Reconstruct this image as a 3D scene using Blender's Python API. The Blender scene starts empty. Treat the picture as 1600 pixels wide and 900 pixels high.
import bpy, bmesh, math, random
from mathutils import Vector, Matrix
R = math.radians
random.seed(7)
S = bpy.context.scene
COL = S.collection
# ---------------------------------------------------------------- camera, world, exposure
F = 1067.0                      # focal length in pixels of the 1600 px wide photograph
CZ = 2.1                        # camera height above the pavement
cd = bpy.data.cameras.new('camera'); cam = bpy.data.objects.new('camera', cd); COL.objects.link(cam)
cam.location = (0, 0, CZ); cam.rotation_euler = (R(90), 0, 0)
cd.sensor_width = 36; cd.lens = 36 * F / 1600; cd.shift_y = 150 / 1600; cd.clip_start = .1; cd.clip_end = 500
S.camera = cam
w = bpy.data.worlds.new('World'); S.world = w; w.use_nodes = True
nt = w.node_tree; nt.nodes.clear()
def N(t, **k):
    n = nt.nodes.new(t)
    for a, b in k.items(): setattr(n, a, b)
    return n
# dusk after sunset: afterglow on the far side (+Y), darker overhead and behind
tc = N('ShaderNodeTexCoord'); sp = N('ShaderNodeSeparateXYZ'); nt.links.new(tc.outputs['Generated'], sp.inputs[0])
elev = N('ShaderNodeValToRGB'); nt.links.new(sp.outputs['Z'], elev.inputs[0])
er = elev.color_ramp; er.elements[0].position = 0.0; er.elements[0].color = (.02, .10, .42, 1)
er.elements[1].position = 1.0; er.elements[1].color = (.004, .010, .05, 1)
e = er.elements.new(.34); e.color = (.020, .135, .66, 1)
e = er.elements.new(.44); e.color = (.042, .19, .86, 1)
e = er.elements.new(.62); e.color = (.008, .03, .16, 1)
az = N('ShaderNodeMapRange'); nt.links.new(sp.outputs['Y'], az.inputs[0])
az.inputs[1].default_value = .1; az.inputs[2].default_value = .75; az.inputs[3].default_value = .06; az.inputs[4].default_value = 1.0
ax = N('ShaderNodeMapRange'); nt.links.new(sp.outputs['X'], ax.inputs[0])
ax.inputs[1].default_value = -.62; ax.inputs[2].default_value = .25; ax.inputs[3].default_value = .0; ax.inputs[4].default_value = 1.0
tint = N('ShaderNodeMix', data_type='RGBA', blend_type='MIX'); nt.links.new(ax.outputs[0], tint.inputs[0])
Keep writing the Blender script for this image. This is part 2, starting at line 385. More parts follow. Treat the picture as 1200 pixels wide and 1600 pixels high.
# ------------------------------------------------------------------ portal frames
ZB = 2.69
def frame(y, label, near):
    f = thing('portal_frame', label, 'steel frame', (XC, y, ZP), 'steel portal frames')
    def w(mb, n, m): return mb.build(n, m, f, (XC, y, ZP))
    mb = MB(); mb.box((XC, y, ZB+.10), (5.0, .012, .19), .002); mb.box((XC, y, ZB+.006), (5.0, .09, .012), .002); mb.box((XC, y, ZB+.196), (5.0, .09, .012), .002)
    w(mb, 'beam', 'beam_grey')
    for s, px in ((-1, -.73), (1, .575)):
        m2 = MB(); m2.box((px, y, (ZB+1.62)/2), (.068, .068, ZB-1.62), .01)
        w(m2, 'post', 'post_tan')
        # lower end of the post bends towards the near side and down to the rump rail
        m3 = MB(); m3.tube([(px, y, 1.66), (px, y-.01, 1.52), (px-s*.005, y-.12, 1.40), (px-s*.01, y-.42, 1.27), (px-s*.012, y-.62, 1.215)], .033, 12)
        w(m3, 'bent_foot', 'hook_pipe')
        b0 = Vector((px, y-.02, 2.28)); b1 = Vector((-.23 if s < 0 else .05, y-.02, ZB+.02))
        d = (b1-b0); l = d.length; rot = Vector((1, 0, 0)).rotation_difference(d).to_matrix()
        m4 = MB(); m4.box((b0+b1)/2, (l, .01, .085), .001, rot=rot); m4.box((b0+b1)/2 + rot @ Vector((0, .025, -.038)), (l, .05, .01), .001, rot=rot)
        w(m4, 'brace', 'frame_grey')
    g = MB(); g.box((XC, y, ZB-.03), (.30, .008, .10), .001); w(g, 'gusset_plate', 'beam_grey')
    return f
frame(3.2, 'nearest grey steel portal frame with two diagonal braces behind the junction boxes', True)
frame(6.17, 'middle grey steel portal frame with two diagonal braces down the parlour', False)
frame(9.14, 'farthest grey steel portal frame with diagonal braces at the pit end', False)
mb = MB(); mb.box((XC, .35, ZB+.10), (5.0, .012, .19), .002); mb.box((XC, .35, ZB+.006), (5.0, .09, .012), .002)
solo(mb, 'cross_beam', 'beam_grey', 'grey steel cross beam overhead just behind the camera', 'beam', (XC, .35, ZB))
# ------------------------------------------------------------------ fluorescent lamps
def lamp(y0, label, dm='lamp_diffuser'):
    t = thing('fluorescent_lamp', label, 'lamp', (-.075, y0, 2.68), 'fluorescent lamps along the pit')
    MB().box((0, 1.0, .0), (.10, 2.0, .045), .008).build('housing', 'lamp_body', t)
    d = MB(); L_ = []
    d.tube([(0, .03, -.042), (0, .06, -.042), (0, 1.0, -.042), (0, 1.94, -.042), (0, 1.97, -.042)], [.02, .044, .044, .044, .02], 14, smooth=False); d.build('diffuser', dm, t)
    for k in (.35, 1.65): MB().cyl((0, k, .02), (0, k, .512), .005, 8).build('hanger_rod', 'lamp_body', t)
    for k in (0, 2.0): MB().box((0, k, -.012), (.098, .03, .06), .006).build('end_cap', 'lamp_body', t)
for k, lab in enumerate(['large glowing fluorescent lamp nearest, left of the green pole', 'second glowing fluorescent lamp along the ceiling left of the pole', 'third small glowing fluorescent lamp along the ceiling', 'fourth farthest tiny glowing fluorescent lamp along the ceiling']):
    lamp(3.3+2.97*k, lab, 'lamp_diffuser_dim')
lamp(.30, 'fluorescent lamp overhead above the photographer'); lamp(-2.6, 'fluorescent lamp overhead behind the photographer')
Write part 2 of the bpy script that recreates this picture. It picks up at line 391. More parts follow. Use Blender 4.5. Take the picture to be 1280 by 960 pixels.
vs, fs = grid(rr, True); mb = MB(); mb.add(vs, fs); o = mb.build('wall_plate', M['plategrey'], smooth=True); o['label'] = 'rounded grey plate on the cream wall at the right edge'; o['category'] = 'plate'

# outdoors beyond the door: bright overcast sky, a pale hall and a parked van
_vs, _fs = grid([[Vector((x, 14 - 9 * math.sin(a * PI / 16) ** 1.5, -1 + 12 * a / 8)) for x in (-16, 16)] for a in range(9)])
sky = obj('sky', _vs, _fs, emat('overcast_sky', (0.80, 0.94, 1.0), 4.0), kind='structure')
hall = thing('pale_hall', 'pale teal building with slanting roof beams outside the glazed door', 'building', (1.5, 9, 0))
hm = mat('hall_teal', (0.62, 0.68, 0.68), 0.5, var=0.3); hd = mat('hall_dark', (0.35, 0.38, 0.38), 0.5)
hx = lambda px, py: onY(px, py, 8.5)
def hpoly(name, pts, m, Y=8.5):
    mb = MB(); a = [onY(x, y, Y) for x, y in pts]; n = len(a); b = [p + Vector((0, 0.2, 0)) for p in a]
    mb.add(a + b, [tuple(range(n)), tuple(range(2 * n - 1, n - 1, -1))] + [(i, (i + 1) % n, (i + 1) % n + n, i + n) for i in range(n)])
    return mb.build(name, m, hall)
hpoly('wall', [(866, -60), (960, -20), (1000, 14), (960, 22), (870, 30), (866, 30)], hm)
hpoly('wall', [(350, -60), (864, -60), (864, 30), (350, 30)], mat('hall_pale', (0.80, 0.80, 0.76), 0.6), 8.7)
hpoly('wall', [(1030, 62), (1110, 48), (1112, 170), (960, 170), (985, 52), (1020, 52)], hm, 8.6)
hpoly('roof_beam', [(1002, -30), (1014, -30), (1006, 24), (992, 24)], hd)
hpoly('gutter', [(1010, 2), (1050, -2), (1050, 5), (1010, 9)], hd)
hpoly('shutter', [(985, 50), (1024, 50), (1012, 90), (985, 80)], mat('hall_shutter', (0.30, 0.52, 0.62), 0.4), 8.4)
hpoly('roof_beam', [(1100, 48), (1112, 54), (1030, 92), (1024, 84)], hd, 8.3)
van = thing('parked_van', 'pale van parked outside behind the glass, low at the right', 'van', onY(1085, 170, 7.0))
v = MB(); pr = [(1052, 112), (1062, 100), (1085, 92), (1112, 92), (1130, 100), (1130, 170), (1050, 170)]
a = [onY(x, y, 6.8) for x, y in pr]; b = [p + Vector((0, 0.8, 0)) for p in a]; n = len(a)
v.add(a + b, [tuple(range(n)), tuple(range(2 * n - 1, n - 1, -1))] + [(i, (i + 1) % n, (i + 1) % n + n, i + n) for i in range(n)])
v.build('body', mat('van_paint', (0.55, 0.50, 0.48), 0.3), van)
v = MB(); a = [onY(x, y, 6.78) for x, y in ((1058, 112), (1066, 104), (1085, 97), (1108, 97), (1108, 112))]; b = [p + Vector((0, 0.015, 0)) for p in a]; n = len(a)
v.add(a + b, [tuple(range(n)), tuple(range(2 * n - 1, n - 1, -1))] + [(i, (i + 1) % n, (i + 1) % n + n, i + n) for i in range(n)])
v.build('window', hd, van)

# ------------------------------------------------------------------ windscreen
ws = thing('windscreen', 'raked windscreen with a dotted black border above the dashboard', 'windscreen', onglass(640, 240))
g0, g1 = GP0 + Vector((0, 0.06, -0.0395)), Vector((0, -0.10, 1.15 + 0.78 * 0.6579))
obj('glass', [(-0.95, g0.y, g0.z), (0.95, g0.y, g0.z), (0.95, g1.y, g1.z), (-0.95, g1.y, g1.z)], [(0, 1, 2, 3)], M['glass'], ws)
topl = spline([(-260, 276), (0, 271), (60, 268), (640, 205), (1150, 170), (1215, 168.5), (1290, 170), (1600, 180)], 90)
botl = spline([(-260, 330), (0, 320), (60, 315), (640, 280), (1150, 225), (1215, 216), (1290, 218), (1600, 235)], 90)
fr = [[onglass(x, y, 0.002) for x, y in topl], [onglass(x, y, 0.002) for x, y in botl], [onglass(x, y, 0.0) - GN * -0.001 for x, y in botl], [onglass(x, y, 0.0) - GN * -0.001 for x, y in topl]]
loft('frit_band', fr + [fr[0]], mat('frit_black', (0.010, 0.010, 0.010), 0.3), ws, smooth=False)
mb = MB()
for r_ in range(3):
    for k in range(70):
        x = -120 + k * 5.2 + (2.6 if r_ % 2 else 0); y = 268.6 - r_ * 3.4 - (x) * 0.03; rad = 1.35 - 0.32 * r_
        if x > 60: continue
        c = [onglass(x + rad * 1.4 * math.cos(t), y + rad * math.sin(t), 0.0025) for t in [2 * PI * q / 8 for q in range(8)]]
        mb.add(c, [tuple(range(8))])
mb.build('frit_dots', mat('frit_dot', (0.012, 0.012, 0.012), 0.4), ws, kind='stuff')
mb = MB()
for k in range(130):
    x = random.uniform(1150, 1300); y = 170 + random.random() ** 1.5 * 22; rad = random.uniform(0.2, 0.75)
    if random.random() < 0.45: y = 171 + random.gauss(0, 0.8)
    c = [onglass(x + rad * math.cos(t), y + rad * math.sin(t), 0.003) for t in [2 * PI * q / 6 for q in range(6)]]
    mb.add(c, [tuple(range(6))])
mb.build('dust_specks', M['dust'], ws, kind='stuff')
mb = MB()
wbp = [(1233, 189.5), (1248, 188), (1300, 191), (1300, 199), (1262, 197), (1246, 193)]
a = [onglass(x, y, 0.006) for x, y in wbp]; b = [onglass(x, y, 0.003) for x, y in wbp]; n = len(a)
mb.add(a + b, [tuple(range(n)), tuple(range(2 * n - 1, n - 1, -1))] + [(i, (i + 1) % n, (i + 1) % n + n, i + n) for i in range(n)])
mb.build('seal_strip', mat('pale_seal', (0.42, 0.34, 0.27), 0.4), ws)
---
- **Short task**: Everything from the line containing "Write part 2" down to the line containing "vs, fs = grid(rr, True);" should be retyped exactly, both lines included, and nothing more.

- **Finished exercise**:
Write part 2 of the bpy script that recreates this picture. It picks up at line 391. More parts follow. Use Blender 4.5. Take the picture to be 1280 by 960 pixels.
vs, fs = grid(rr, True); mb = MB(); mb.add(vs, fs); o = mb.build('wall_plate', M['plategrey'], smooth=True); o['label'] = 'rounded grey plate on the cream wall at the right edge'; o['category'] = 'plate'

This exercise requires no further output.